*Exercise task*: Write out the listing, please, but only from its first line through the line containing "RNG = np.random.default_rng(7)", exactly as given and without pictures.

*Data lines*:
▼▼▼

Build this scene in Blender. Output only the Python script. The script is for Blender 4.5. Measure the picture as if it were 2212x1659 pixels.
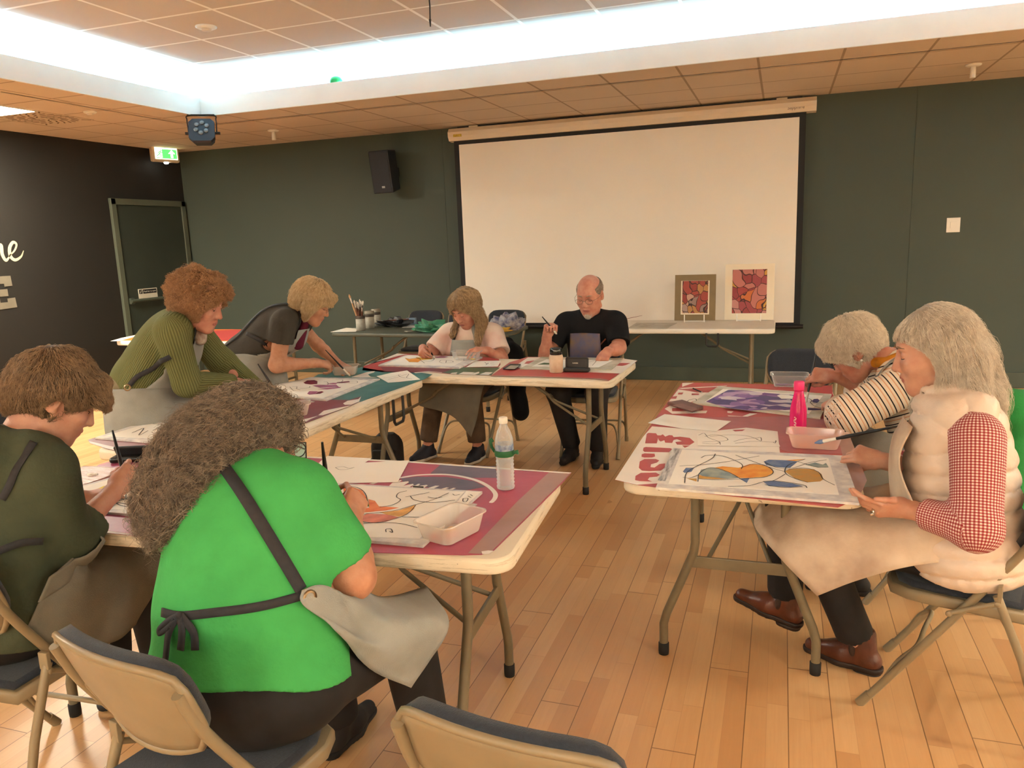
import bpy, bmesh, math, random
import numpy as np
from mathutils import Vector, Matrix, Euler, Quaternion
for _o in list(bpy.data.objects): bpy.data.objects.remove(_o)
SC = bpy.context.scene
COL = SC.collection
PI = math.pi
random.seed(7)
RNG = np.random.default_rng(7)

# ---------------------------------------------------------------- camera
CAM_H = 1.58
YAW, PITCH, ROLL, FPX = 0.336291733, 0.184697088, -0.0384161669, 1677.87
def _cam_axes():
    fwd = np.array([-math.sin(YAW)*math.cos(PITCH), math.cos(YAW)*math.cos(PITCH), -math.sin(PITCH)])
    right = np.array([math.cos(YAW), math.sin(YAW), 0.0])
    up = np.cross(right, fwd)
    r2 = right*math.cos(ROLL) + up*math.sin(ROLL)
    u2 = -right*math.sin(ROLL) + up*math.cos(ROLL)
    return r2, u2, fwd
CR, CU, CF = _cam_axes()
CAM = np.array([0.0, 0.0, CAM_H])
cd = bpy.data.cameras.new('camera')
cam = bpy.data.objects.new('camera', cd)
COL.objects.link(cam)
cam.matrix_world = Matrix(((CR[0], CU[0], -CF[0], 0), (CR[1], CU[1], -CF[1], 0), (CR[2], CU[2], -CF[2], CAM_H), (0, 0, 0, 1)))
cd.sensor_width = 36.0
cd.lens = FPX/2212*36.0
cd.clip_start = 0.05
SC.camera = cam
def ray(x, y):
    return CR*((x-1106)/FPX) - CU*((y-829.5)/FPX) + CF
def onz(x, y, z):                      # the point of a sight line at height z
    d = ray(x, y); t = (z-CAM_H)/d[2]; return Vector(CAM + d*t)
def ony(x, y, Y):                      # ... in the vertical plane y = Y
    d = ray(x, y); return Vector(CAM + d*(Y/d[1]))
def onx(x, y, X):
    d = ray(x, y); return Vector(CAM + d*(X/d[0]))

# ---------------------------------------------------------------- world and exposure
w = bpy.data.worlds.new('World'); SC.world = w; w.use_nodes = True
w.node_tree.nodes['Background'].inputs[0].default_value = (0.9, 0.8, 0.65, 1)
w.node_tree.nodes['Background'].inputs[1].default_value = 0.0
SC.view_settings.view_transform = 'Standard'
SC.view_settings.look = 'None'
SC.view_settings.exposure = 1.14
SC.view_settings.gamma = 1.0
SC.view_settings.use_curve_mapping = False
PANEL_COL = (1.0, 0.88, 0.68)           # warm ceiling panels
PANEL_POW = 100.0
COVE_COL = (0.36, 0.78, 1.0)            # cold strip in the cove
COVE_POW = 36.0
# ---------------------------------------------------------------- materials
MATS = {}
def srgb(r, g, b):
    f = lambda c: (c/255/12.92) if c/255 <= 0.04045 else ((c/255+0.055)/1.055)**2.4
    return (f(r), f(g), f(b), 1.0)
def nt(m):
    return m.node_tree.nodes, m.node_tree.links
def mat(name, col, rough=0.6, metal=0.0, noise=0.0, nscale=20.0, bump=0.0, bscale=60.0, spec=0.5, trans=0.0, alpha=1.0,
        sheen=0.0, emit=None, estr=0.0, coat=0.0, sss=0.0, stretch=None, ior=1.45, col2=None, detail=4.0):
    """A procedural material: base colour broken up by noise, optional bump."""
    if name in MATS: return MATS[name]
    m = bpy.data.materials.new(name); m.use_nodes = True
    N, L = nt(m); b = N['Principled BSDF']
    if len(col) == 3: col = (*col, 1.0)
    b.inputs['Base Color'].default_value = col
    b.inputs['Roughness'].default_value = rough
    b.inputs['Metallic'].default_value = metal
    b.inputs['Specular IOR Level'].default_value = spec
    b.inputs['IOR'].default_value = ior
    b.inputs['Transmission Weight'].default_value = trans
    b.inputs['Alpha'].default_value = alpha
    if sheen: b.inputs['Sheen Weight'].default_value = sheen; b.inputs['Sheen Roughness'].default_value = 0.5
    if coat: b.inputs['Coat Weight'].default_value = coat
    if sss:
        b.inputs['Subsurface Weight'].default_value = sss
        b.inputs['Subsurface Radius'].default_value = (0.012, 0.005, 0.003)
        b.inputs['Subsurface Scale'].default_value = 1.0
    if emit: b.inputs['Emission Color'].default_value = (*emit[:3], 1); b.inputs['Emission Strength'].default_value = estr
    if noise or bump:
        tc = N.new('ShaderNodeTexCoord'); mp = N.new('ShaderNodeMapping')
        L.new(tc.outputs['Object'], mp.inputs['Vector'])
        if stretch: mp.inputs['Scale'].default_value = stretch
    if noise:
        t = N.new('ShaderNodeTexNoise'); t.inputs['Scale'].default_value = nscale; t.inputs['Detail'].default_value = detail
        L.new(mp.outputs['Vector'], t.inputs['Vector'])
        r = N.new('ShaderNodeMapRange'); r.inputs[1].default_value = 0.3; r.inputs[2].default_value = 0.7
        L.new(t.outputs['Fac'], r.inputs[0])
        mx = N.new('ShaderNodeMix'); mx.data_type = 'RGBA'
        c2 = col2 if col2 else tuple(max(0, c*(1-noise)) for c in col[:3])
        c1 = col if col2 else tuple(min(1, c*(1+noise*0.6)) for c in col[:3])
        mx.inputs[6].default_value = (*c1[:3], 1); mx.inputs[7].default_value = (*c2[:3], 1)
        L.new(r.outputs[0], mx.inputs[0]); L.new(mx.outputs[2], b.inputs['Base Color'])
    if bump:
        t2 = N.new('ShaderNodeTexNoise'); t2.inputs['Scale'].default_value = bscale; t2.inputs['Detail'].default_value = 5
        L.new(mp.outputs['Vector'], t2.inputs['Vector'])
        bp = N.new('ShaderNodeBump'); bp.inputs['Strength'].default_value = bump; bp.inputs['Distance'].default_value = 0.01
        L.new(t2.outputs['Fac'], bp.inputs['Height']); L.new(bp.outputs['Normal'], b.inputs['Normal'])
    MATS[name] = m
    return m
def emat(name, col, strength):
    if name in MATS: return MATS[name]
    m = bpy.data.materials.new(name); m.use_nodes = True
    N, L = nt(m); N.remove(N['Principled BSDF'])
    e = N.new('ShaderNodeEmission'); e.inputs[0].default_value = (*col[:3], 1); e.inputs[1].default_value = strength
    L.new(e.outputs[0], N['Material Output'].inputs[0]); MATS[name] = m
    return m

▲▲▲

*Full solution*:
Build this scene in Blender. Output only the Python script. The script is for Blender 4.5. Measure the picture as if it were 2212x1659 pixels.
import bpy, bmesh, math, random
import numpy as np
from mathutils import Vector, Matrix, Euler, Quaternion
for _o in list(bpy.data.objects): bpy.data.objects.remove(_o)
SC = bpy.context.scene
COL = SC.collection
PI = math.pi
random.seed(7)
RNG = np.random.default_rng(7)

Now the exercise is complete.